この映画の原作『収容所(ラーゲリー)から来た遺書』が書かれたのが1989年。33年も経って、何故いま、東宝さんは、このシベリア抑留者をテーマにした物語を映画化しようと思われたのか。この映画のポスターを初めて見たとき、その意外さに驚きを感じました。
父は、小学校卒業前に満蒙開拓少年義勇軍として満州に渡り、終戦直前にソ連の捕虜となり、まさに、酷寒のシベリアでの収容所(ラーゲリー)での生活を体験した一人でしたから。
この本が発刊された当時、我が家には、この本が高く積み上がってました。その頃、我が家にやって来た人は、本人が読書好きか否かに関わらず、もれなくこの本が父から手渡され、この本を読むよう勧められたはずです(笑)。私も実家に戻ったときに手渡され、読み始めるまで、確か1年くらいほったらかしていたと記憶してますが、読了してます。
読んで32年は経っていますし、1回しか読んでいませんが、それでも、この本を読んだときの感動は覚えています。しかも内容はノンフィクション。実在の男性がモデルとなっています。
飢餓と寒さと重労働と仲間の死・・・。そんな生きる希望の薄い極限の地でも人が人として生きることが出来たのは何故なのか・・・。 フランクル先生の『夜と霧』を生きた、一人の日本人の物語だと言えるのではないでしょうか。
近所の本屋さんに行って探してみたら、映画化になったことで、映画のノベライズ版が平積みになってましたが、肝心の原作は見当たりませんでした。
でも、読んでいただきたいのは、やはり原作。シベリア抑留のノンフィクションなので、なかなかハードな内容ですが、読む価値のある1冊ですー。
シベリア抑留中に死んだ仲間の遺書を、厳しい監視網をかい潜り、驚嘆すべき方法で日本へ持ち帰った男たちがいた。勇気と知性の物語。
「ダモイ(帰国)の日は必ず来ます」元一等兵、山本幡男はシベリアの強制収容所(ラーゲリ)で死と隣り合わせの日々を送りながらも希望を捨てず、仲間を励まし続けました。
しかし、過酷な捕虜生活が山本の体を蝕みます。死期を悟った山本は4通の遺書を記し、日本の家族に届けるようにと遺言し、息を引き取ります。

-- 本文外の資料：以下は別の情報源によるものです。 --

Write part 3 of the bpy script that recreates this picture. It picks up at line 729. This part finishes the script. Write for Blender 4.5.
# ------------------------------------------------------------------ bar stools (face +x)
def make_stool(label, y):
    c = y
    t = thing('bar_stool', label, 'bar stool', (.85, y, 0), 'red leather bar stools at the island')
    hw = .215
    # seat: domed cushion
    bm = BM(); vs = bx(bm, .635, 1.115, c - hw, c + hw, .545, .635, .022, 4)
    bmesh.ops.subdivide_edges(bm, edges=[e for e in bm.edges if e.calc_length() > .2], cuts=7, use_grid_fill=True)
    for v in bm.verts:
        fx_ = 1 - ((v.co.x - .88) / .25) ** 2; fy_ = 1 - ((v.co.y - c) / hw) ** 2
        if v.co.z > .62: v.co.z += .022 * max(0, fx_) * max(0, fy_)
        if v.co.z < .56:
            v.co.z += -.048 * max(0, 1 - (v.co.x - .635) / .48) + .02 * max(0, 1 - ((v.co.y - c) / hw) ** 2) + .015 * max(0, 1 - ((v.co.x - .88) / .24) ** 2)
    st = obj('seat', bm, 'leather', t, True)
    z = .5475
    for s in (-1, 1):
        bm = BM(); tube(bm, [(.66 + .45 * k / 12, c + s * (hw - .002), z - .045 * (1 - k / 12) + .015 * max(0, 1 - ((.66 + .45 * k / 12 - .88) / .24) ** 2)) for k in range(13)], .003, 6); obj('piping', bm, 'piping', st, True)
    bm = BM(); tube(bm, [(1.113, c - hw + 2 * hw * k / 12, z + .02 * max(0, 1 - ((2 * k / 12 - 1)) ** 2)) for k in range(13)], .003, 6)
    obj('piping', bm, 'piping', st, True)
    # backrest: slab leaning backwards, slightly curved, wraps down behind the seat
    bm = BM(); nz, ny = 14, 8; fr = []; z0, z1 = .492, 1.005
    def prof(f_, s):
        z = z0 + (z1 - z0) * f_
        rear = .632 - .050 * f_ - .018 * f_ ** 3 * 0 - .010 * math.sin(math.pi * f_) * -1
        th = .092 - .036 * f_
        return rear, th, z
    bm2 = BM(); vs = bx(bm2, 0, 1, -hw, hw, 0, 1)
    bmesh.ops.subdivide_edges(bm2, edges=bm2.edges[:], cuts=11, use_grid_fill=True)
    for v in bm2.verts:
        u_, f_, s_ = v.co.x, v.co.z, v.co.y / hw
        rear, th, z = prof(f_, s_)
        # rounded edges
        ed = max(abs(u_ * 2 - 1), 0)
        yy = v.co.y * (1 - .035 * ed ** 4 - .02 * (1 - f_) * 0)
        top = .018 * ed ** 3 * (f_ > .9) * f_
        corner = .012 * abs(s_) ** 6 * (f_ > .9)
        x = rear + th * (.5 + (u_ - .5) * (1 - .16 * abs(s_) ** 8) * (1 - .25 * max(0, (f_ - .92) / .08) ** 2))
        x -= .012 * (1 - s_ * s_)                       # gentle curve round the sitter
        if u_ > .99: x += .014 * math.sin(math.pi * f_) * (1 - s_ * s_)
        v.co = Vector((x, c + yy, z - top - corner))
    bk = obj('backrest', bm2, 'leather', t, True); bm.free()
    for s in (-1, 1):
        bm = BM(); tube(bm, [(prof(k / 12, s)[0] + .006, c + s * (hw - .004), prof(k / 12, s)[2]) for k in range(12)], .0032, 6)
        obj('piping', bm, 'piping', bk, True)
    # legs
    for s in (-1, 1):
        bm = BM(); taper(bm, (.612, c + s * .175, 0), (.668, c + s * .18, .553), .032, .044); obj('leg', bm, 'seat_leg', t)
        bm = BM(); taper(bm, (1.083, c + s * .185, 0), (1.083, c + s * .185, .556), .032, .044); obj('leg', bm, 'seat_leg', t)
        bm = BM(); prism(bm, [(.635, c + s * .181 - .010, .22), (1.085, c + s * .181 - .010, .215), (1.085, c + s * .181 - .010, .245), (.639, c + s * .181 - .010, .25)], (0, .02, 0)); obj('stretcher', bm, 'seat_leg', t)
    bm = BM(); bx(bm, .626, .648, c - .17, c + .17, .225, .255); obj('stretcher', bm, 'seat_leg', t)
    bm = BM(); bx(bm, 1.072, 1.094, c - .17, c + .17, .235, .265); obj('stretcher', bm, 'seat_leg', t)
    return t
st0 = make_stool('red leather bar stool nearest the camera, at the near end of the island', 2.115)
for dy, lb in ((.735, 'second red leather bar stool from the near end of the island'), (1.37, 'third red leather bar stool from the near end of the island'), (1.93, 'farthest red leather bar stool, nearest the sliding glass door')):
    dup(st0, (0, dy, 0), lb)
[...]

ラーゲリでは、文字を書き残すことはスパイ行為として厳禁され、帰国する時も紙一枚持ち出すことは許されませんでした。しかし、仲間たちは驚くべき方法で山本の遺書を日本へと持ち帰り、終戦から12年後に遺族のもとへと届けたのです。一体、どうやって……!?
*これはコミック版の解説です。

本を読むのが苦手な方は、映画を是非ー。
映画は、現実より、キレイに作られすぎていますが(俳優さんも21世紀の若者の顔だし)、きっと映画を見終わったあと、誰かと語りたくなるはずですー。